Directors: Ricky Gervais, Stephen Merchant
Cast: Christian Cooke, Matthew Goode, Tom Hughes, Jack Doolan, Felicity Jones, Ralph Fiennes, Emily Watson, Ricky Gervais
Certificate: 12A
Period coming of age movies are as widespread as acne. But a period coming of age movie made by Ricky Gervais and Stephen Merchant? That's a whole different level of pus-filled entertainment. This pus got class. And it oozes it with style.
Freddie (Cooke) is stuck. Stuck in a dead end life with dead end friends and a dead end family. They all live together in Cemetery Junction - a dead end town. While his father (Gervais) is happy to work and read the paper day in-day out, Freddy looks for a way out to something better. "I want to go to Paris," he declares at the breakfast table. "There's parts of Reading you haven't seen," comes the reply.
But Freddie's ambitions can't be curbed. Soon he's working for Vigilant Life Insurance, keen to emulate the shiny lifestyle of salesman Mike (Goode). The sad thing is, he also wants to get Mike's bird - his childhood sweetheart, Julie (Jones). Not that her father would ever let such a thing happen; he's Freddy's self-made tight-lipped boss (Fiennes, in a gloriously deadpan turn).
It's all a bit obvious, in a way. But to dismiss it as so is unfair for such a superb screenplay - deftly written by Gervais (and, crucially, Merchant) it's a poignant and subtle effort, full of nuance and dated pop music. Pausing for close-ups of Christian Cooke's glorious face, All the Young Dudes playing in the background, Cemetery Junction is content to soak up the details. Not details like oversized 70s wigs or flared trousers; details like insincere retirement speeches, broken homes, and parents who drink away their pain while their son brawls his way through it.

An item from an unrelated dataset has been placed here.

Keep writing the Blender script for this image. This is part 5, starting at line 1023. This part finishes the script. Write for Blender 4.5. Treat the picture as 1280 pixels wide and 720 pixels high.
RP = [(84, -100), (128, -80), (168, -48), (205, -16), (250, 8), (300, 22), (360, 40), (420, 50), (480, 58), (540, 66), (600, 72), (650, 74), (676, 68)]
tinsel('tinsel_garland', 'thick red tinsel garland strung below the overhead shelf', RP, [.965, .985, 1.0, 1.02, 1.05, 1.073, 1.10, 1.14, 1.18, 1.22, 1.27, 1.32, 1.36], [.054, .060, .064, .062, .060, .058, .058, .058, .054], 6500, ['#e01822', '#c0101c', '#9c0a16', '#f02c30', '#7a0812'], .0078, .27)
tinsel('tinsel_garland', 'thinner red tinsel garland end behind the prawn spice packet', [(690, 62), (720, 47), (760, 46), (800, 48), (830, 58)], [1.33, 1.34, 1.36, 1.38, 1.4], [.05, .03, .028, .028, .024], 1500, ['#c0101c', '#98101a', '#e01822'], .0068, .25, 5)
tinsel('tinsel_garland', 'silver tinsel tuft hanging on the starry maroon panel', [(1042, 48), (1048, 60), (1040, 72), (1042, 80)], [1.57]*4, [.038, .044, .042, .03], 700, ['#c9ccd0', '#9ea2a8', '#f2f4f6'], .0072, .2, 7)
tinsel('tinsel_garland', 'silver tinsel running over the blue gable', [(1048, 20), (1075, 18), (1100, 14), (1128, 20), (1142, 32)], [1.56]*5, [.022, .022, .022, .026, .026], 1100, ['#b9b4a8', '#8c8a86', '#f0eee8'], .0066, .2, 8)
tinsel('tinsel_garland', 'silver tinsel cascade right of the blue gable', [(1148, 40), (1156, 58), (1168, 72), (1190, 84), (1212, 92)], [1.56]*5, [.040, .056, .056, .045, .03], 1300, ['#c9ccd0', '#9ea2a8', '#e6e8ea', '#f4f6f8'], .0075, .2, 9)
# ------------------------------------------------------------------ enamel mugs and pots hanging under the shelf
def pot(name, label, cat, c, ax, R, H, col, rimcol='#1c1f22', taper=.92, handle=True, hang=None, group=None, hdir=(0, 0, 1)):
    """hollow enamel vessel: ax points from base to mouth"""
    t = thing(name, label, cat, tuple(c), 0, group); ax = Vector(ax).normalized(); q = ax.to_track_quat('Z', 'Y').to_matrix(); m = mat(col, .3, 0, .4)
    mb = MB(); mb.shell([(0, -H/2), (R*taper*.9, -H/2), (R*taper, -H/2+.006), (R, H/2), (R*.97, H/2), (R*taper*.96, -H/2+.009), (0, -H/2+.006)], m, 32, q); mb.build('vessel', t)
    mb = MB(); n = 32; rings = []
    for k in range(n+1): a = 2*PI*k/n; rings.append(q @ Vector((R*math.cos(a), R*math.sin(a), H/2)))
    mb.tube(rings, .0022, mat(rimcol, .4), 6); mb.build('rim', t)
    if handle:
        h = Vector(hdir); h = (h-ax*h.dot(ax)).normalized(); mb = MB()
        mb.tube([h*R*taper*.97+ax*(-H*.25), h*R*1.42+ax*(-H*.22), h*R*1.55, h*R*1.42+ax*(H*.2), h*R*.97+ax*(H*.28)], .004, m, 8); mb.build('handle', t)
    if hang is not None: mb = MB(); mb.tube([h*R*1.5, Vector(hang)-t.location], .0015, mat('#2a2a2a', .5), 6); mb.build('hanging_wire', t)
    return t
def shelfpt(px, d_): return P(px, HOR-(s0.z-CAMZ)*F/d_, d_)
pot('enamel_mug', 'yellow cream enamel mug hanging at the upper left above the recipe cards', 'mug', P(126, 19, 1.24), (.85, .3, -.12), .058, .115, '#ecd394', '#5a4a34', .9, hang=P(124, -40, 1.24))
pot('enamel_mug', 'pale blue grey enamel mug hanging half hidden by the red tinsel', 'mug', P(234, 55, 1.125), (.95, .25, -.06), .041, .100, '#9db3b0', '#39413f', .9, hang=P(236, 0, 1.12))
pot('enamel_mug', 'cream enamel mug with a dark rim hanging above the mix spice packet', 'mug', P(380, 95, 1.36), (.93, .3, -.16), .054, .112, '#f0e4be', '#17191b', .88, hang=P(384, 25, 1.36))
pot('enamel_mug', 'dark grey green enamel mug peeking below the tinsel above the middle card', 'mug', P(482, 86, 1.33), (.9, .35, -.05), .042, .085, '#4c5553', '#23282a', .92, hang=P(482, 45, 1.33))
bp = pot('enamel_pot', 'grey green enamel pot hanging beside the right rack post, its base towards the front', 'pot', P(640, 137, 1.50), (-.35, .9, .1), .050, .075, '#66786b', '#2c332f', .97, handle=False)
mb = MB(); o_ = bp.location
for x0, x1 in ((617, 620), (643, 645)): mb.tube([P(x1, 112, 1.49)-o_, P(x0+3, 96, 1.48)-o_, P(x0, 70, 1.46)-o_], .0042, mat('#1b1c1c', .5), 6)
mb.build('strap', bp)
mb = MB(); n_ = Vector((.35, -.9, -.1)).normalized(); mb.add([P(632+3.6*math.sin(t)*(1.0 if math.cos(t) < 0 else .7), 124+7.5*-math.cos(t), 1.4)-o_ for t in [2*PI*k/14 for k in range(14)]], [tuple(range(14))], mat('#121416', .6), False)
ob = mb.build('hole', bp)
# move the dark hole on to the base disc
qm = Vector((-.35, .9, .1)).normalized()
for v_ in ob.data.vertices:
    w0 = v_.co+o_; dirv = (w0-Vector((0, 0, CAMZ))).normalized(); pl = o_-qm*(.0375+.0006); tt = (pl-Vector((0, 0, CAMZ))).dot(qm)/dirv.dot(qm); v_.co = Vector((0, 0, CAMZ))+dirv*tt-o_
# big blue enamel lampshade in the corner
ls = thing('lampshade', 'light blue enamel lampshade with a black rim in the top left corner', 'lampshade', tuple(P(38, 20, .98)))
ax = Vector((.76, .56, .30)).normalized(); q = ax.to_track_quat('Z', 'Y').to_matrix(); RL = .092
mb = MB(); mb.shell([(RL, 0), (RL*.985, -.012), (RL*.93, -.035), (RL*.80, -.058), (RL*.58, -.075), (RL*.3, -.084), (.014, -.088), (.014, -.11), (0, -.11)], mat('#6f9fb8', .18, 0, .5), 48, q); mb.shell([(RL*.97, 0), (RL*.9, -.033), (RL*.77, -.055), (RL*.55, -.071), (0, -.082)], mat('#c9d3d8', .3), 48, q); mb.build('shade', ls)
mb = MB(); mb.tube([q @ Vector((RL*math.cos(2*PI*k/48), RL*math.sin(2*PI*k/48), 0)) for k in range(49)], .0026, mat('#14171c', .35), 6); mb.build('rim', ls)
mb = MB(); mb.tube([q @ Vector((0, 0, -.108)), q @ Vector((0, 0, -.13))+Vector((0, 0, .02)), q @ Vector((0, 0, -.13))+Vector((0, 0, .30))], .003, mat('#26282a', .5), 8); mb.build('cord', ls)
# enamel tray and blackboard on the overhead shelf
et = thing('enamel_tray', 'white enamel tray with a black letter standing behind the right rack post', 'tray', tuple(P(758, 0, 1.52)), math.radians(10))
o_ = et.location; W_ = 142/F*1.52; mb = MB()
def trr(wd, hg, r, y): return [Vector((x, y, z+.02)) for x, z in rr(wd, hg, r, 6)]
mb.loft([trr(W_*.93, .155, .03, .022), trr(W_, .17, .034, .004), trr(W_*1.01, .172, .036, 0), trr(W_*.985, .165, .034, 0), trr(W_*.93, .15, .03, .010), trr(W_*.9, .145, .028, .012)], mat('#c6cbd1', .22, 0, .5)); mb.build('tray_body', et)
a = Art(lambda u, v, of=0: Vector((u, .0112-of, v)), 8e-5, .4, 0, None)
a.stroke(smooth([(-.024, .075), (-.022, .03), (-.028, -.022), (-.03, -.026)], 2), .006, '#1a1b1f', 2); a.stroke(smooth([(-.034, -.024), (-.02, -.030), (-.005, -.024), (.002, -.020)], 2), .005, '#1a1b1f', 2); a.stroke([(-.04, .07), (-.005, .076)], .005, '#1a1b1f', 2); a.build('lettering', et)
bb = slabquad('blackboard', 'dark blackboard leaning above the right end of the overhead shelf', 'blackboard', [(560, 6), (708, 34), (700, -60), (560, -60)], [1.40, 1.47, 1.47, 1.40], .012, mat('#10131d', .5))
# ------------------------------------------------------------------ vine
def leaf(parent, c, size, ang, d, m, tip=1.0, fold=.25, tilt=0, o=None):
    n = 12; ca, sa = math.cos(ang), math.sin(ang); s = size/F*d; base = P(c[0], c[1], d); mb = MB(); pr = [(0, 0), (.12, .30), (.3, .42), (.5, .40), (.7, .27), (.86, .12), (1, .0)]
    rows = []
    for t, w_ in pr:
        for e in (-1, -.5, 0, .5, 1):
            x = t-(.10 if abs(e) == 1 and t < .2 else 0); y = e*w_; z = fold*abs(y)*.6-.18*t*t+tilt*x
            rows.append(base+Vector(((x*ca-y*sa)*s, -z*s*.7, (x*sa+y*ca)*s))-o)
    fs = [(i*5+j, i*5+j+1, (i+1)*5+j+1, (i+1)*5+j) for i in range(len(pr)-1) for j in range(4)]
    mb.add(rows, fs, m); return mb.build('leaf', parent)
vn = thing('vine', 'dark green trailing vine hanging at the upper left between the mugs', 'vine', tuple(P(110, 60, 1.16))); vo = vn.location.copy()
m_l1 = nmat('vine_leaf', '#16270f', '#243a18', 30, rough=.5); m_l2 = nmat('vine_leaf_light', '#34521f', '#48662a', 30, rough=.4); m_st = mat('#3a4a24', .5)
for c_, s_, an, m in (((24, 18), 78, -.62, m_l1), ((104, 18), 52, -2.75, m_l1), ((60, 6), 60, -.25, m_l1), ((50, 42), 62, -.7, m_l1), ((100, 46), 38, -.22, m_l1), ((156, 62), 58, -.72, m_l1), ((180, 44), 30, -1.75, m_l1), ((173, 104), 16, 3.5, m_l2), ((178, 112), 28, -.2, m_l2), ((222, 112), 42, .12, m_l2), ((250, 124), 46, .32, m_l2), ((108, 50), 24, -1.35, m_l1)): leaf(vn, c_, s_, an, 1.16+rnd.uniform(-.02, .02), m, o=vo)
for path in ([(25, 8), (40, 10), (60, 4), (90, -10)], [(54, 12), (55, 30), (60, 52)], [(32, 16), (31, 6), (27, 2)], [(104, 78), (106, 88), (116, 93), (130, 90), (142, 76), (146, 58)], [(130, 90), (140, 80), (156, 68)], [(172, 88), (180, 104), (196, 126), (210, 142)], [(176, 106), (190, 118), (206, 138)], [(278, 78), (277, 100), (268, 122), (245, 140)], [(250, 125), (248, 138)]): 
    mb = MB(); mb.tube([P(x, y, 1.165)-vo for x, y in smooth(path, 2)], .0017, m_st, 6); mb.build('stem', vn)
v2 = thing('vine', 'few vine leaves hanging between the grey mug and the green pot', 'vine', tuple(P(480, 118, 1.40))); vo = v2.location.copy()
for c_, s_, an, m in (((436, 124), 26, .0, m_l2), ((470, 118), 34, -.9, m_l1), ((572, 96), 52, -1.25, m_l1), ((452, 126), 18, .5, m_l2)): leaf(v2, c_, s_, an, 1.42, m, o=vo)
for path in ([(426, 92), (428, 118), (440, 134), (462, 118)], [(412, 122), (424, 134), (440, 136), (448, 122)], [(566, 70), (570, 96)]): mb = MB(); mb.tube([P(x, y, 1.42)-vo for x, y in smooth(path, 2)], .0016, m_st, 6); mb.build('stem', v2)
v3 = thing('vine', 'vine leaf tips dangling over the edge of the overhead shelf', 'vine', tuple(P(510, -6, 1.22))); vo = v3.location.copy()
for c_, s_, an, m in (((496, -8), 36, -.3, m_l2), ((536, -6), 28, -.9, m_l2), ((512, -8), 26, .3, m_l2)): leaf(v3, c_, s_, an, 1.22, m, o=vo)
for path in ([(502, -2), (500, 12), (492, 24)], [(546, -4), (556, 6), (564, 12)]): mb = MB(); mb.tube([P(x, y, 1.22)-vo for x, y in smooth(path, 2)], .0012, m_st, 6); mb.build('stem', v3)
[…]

At the heart of it all is Christian Cooke's incredible performance. At once both charming and confused, his expressive face makes him a winning lead. His brooding childhood friend Bruce (Hughes) has more dramatic meat to chew than spotty comedy sidekick Snork (Doolan), but both put in strong supporting roles, filling out this portrait of youth angst, delicately echoed by Emily Watson's overlooked housewife. It's a strong cast, made all the stronger by Gervais's decision to keep to the sidelines. Leaving his usual shtick off screen, the result is a well tempered piece with an unobtrusive air.
Beautifully capturing Reading's sunlit streets and the hopes of frustrated twenty-somethings, Cemetery Junction is a film full of pathos. As heartbreaking as it is laugh-out-loud, it's a life-affirmingly good movie, the kind of mythologising that America has done for years. But far from American Graffiti or The Breakfast Club, this is a distinctly British project, marked out by the amount of screen time which is simply spent in silence. And that's where Cemetery Junction really succeeds; the belly laughs are plenty, but it's more drama than comedy, and it's all the better for it.
VERDICT
Gervais and Merchant couple their deprecating humour with a restraint that betrays true storytelling talent. Cemetery Junction is a mature, British debut. Pure class.